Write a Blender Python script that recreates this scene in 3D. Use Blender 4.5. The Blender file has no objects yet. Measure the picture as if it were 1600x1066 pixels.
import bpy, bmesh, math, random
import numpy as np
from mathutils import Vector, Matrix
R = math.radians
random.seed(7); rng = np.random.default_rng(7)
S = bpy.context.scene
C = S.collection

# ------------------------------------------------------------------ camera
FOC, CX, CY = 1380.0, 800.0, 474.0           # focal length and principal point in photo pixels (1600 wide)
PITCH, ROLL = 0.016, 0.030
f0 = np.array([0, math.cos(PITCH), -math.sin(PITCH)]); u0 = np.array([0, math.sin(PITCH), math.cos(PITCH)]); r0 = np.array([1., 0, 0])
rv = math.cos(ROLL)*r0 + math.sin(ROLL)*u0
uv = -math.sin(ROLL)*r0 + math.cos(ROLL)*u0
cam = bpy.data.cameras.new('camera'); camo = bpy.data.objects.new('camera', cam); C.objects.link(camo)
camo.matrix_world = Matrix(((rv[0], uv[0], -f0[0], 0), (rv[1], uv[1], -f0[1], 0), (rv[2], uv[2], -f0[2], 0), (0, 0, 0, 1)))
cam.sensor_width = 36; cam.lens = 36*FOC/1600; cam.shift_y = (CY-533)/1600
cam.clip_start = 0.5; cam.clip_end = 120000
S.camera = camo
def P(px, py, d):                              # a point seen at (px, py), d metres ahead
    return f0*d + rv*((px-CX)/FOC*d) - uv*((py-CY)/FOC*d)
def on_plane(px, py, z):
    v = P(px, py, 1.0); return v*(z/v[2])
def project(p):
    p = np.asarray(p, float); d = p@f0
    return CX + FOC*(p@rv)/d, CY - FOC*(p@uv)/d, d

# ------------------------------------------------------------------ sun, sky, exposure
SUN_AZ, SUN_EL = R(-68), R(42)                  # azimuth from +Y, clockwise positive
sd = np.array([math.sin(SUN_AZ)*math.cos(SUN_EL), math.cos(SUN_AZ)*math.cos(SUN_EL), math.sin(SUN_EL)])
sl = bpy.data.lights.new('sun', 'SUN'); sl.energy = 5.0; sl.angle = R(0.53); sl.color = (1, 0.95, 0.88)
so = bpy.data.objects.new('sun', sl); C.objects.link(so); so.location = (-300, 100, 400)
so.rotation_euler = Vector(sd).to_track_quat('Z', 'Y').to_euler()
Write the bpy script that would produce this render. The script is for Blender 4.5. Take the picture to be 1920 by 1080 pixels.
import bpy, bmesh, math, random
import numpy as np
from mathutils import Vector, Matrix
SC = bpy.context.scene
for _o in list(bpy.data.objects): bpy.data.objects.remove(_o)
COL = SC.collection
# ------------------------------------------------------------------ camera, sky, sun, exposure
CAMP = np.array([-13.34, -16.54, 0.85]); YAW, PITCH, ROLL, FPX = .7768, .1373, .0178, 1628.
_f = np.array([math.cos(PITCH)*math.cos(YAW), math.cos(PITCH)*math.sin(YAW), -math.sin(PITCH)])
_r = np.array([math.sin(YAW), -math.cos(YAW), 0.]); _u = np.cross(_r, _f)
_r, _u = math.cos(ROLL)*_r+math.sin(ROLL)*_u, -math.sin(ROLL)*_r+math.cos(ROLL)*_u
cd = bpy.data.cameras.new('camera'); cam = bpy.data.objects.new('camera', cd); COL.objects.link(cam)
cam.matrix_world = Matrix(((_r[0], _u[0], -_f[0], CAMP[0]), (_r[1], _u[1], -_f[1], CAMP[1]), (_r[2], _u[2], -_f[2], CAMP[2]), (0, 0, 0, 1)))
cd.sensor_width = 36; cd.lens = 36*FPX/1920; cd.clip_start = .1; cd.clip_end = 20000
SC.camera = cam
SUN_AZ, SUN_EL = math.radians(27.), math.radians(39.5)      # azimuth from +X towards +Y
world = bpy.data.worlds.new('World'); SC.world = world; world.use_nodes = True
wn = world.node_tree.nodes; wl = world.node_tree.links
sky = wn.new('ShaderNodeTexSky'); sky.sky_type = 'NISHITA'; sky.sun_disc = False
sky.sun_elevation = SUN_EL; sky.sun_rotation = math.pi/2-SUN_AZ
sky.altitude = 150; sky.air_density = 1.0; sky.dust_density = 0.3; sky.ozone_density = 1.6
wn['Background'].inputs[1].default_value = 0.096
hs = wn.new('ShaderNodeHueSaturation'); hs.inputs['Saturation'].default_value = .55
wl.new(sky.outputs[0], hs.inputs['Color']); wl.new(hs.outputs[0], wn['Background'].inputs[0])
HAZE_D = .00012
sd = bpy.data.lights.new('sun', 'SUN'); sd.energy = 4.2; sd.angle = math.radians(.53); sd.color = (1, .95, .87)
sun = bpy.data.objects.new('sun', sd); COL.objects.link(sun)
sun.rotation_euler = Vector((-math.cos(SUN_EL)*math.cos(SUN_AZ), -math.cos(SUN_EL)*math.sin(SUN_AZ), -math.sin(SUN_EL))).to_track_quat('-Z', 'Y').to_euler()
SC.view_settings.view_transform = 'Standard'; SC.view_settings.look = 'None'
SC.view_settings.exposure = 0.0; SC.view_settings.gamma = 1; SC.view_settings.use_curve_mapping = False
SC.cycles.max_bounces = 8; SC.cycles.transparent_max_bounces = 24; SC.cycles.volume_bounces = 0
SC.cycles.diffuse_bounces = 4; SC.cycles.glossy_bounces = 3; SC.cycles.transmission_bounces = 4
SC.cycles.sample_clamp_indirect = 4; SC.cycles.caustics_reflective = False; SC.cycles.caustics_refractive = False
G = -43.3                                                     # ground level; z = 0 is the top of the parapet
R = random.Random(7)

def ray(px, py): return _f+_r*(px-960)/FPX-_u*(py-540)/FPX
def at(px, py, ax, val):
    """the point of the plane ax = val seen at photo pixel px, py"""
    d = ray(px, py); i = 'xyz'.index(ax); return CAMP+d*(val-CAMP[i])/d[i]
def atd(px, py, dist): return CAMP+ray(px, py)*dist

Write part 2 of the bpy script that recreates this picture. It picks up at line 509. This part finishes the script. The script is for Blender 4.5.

WHAT IS NEEDED: Determine the number of lines containing "script". Write only that number.

EXERCISE ANSWER: 3